Yes, a quantum computer could be simulated by a Turing machine, though this shouldn't be taken to imply that real-world quantum computers couldn't enjoy quantum advantage, i.e. a significant implementation advantage over real-world classical computers.
As a rule-of-thumb, if a human could manually describe or imagine how something ought to operate, that imagining can be implemented on a Turing machine. Quantum computers fall into this category.
At current, a big motivation for quantum computing is that qubits can exist in superpositions,$$
\left| \psi \right> = \alpha \left| 0 \right> + \beta \left| 1 \right>, \tag{1}
$$essentially allowing for massively parallel computation. Then there's quantum annealing and other little tricks that are basically analog computing tactics.
But, those benefits are about efficiency. In some cases, that efficiency is beyond astronomical, enabling stuff that wouldn't have been practical on classical hardware.
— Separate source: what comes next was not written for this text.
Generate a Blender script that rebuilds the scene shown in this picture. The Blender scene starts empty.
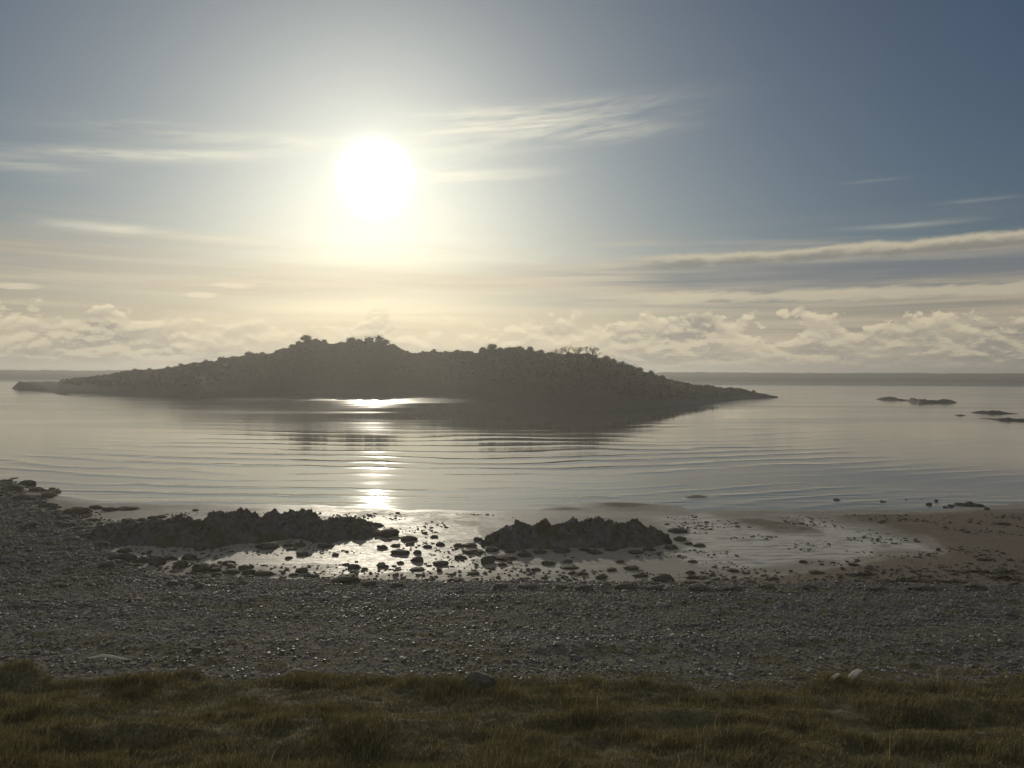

This causes quantum computing to have major applications in cryptography and such.
However, quantum computing isn't currently motivated by a desire for things that we fundamentally couldn't do before. If a quantum computer can perform an operation, then a classical Turing machine could perform a simulation of a quantum computer performing that operation.
Randomness isn't a problem. I guess two big reasons:
Randomness can be more precisely captured by using distribution math anyway.
Randomness isn't a real "thing" to begin with; it's merely ignorance. And we can always produce ignorance.